**Aim of the task**
The lines beneath this instruction, from the first through the one containing "t2 = thing('poplar_tree', 'leaning", must be transcribed exactly; no other line belongs in the output.

**Provided data**
━━━━━━━━

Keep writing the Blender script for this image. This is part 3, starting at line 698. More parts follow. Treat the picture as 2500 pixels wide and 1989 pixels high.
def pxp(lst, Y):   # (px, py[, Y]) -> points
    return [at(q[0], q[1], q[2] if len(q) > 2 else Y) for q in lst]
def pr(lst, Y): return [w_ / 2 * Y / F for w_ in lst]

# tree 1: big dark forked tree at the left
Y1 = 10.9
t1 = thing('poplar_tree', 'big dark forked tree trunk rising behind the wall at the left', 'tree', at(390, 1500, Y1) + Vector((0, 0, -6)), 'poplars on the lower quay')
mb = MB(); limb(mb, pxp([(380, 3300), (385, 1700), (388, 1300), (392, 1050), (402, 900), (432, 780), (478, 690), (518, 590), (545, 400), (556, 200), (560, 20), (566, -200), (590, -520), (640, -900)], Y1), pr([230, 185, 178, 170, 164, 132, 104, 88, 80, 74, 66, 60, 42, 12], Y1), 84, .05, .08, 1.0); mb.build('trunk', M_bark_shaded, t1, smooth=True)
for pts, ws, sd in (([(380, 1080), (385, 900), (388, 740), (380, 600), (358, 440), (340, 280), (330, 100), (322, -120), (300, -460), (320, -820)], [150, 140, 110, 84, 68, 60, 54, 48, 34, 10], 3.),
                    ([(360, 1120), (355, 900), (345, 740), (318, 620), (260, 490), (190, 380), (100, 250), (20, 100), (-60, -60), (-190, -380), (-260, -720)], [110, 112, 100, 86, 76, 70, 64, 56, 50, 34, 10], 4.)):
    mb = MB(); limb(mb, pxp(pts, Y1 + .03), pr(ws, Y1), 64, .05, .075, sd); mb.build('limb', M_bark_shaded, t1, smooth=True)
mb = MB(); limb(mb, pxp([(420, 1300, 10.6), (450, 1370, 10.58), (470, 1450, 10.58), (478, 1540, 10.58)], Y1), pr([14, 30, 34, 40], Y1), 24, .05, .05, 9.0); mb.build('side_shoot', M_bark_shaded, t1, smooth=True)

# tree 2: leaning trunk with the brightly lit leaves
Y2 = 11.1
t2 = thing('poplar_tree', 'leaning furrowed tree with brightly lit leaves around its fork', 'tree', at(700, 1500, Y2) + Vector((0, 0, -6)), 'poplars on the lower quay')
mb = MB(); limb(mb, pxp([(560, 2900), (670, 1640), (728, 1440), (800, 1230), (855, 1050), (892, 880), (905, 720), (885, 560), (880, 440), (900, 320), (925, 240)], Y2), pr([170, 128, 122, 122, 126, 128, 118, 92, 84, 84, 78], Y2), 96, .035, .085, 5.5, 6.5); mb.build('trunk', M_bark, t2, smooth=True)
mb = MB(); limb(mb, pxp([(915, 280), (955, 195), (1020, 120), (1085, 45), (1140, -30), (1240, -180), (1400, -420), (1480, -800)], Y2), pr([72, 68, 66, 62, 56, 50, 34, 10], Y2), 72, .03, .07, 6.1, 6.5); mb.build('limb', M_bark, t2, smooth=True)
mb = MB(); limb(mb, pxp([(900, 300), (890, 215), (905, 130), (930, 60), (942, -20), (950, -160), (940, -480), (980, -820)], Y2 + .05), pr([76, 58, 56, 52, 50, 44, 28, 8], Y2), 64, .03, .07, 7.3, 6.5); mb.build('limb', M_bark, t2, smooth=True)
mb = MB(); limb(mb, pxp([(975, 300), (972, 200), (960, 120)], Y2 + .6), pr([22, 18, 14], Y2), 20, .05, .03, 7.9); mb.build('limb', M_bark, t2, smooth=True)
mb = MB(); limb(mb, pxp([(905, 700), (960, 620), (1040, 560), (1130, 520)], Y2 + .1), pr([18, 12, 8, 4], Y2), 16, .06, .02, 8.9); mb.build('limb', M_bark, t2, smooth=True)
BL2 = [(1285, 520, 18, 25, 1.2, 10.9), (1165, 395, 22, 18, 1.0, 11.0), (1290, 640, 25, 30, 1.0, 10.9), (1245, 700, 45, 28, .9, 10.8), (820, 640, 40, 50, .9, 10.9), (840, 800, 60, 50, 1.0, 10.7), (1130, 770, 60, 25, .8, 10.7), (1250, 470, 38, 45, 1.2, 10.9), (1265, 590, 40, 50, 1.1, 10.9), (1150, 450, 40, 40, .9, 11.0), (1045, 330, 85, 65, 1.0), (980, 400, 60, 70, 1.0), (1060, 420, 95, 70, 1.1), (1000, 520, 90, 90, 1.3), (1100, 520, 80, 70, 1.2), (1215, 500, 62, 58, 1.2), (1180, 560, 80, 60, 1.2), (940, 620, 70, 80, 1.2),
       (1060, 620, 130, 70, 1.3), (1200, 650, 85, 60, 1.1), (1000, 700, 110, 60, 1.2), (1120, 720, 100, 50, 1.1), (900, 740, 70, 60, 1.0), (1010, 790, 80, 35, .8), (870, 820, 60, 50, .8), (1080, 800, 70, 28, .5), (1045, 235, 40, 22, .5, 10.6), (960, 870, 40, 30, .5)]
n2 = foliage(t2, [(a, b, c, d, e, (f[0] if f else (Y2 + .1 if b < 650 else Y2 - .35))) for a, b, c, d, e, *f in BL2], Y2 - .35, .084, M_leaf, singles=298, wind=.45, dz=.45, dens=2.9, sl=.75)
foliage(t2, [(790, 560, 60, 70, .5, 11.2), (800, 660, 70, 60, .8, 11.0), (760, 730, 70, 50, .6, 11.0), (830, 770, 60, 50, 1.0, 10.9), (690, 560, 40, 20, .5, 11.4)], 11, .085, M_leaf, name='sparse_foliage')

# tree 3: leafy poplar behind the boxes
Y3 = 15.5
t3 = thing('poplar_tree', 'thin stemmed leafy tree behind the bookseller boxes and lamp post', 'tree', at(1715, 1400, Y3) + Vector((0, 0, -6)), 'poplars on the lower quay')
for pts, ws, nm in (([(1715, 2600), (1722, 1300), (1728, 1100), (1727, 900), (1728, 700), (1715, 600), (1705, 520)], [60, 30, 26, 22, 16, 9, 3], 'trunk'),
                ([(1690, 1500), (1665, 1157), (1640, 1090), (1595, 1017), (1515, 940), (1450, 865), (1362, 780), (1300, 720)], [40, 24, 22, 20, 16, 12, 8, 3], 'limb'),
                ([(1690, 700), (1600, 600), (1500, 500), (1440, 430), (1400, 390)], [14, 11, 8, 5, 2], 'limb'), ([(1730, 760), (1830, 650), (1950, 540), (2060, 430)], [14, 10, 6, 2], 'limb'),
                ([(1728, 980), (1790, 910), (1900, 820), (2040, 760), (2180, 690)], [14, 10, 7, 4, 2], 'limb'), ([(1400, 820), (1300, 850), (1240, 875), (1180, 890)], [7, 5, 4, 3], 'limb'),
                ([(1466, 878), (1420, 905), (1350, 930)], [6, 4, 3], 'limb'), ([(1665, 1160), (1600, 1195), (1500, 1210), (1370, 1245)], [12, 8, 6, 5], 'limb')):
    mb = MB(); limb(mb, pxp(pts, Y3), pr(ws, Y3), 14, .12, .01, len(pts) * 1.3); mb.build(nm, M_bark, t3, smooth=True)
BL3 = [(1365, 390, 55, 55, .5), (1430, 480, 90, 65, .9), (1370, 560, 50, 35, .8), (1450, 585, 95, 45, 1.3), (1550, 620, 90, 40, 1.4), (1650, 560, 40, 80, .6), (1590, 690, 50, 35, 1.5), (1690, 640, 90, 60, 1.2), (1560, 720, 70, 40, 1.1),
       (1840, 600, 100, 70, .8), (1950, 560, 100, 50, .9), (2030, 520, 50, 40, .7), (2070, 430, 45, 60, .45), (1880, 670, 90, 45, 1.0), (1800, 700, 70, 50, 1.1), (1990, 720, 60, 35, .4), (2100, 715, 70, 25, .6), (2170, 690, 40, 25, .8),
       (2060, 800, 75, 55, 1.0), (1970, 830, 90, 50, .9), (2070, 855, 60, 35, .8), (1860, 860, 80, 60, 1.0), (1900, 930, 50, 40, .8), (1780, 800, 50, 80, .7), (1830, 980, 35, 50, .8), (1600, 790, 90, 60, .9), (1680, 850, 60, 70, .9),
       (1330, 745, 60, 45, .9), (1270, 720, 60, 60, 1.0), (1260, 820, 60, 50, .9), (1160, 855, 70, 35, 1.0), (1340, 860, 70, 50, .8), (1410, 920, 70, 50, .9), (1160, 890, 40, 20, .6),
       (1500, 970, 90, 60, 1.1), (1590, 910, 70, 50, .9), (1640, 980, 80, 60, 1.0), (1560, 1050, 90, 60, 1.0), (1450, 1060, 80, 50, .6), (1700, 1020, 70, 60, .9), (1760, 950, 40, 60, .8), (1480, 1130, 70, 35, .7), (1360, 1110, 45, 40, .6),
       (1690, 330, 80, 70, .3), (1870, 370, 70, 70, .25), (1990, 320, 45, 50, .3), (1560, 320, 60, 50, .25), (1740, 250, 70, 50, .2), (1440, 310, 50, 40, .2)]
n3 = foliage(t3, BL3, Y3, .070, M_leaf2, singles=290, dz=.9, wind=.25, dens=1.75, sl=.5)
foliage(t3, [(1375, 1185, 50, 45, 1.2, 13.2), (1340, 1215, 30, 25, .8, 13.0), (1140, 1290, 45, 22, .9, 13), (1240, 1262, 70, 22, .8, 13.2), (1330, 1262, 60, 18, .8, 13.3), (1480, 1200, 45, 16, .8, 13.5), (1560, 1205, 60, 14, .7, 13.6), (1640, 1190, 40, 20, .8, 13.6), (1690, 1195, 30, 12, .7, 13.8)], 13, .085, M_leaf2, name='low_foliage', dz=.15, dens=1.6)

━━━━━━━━

**Result of the exercise**
Keep writing the Blender script for this image. This is part 3, starting at line 698. More parts follow. Treat the picture as 2500 pixels wide and 1989 pixels high.
def pxp(lst, Y):   # (px, py[, Y]) -> points
    return [at(q[0], q[1], q[2] if len(q) > 2 else Y) for q in lst]
def pr(lst, Y): return [w_ / 2 * Y / F for w_ in lst]

# tree 1: big dark forked tree at the left
Y1 = 10.9
t1 = thing('poplar_tree', 'big dark forked tree trunk rising behind the wall at the left', 'tree', at(390, 1500, Y1) + Vector((0, 0, -6)), 'poplars on the lower quay')
mb = MB(); limb(mb, pxp([(380, 3300), (385, 1700), (388, 1300), (392, 1050), (402, 900), (432, 780), (478, 690), (518, 590), (545, 400), (556, 200), (560, 20), (566, -200), (590, -520), (640, -900)], Y1), pr([230, 185, 178, 170, 164, 132, 104, 88, 80, 74, 66, 60, 42, 12], Y1), 84, .05, .08, 1.0); mb.build('trunk', M_bark_shaded, t1, smooth=True)
for pts, ws, sd in (([(380, 1080), (385, 900), (388, 740), (380, 600), (358, 440), (340, 280), (330, 100), (322, -120), (300, -460), (320, -820)], [150, 140, 110, 84, 68, 60, 54, 48, 34, 10], 3.),
                    ([(360, 1120), (355, 900), (345, 740), (318, 620), (260, 490), (190, 380), (100, 250), (20, 100), (-60, -60), (-190, -380), (-260, -720)], [110, 112, 100, 86, 76, 70, 64, 56, 50, 34, 10], 4.)):
    mb = MB(); limb(mb, pxp(pts, Y1 + .03), pr(ws, Y1), 64, .05, .075, sd); mb.build('limb', M_bark_shaded, t1, smooth=True)
mb = MB(); limb(mb, pxp([(420, 1300, 10.6), (450, 1370, 10.58), (470, 1450, 10.58), (478, 1540, 10.58)], Y1), pr([14, 30, 34, 40], Y1), 24, .05, .05, 9.0); mb.build('side_shoot', M_bark_shaded, t1, smooth=True)

# tree 2: leaning trunk with the brightly lit leaves
Y2 = 11.1
t2 = thing('poplar_tree', 'leaning furrowed tree with brightly lit leaves around its fork', 'tree', at(700, 1500, Y2) + Vector((0, 0, -6)), 'poplars on the lower quay')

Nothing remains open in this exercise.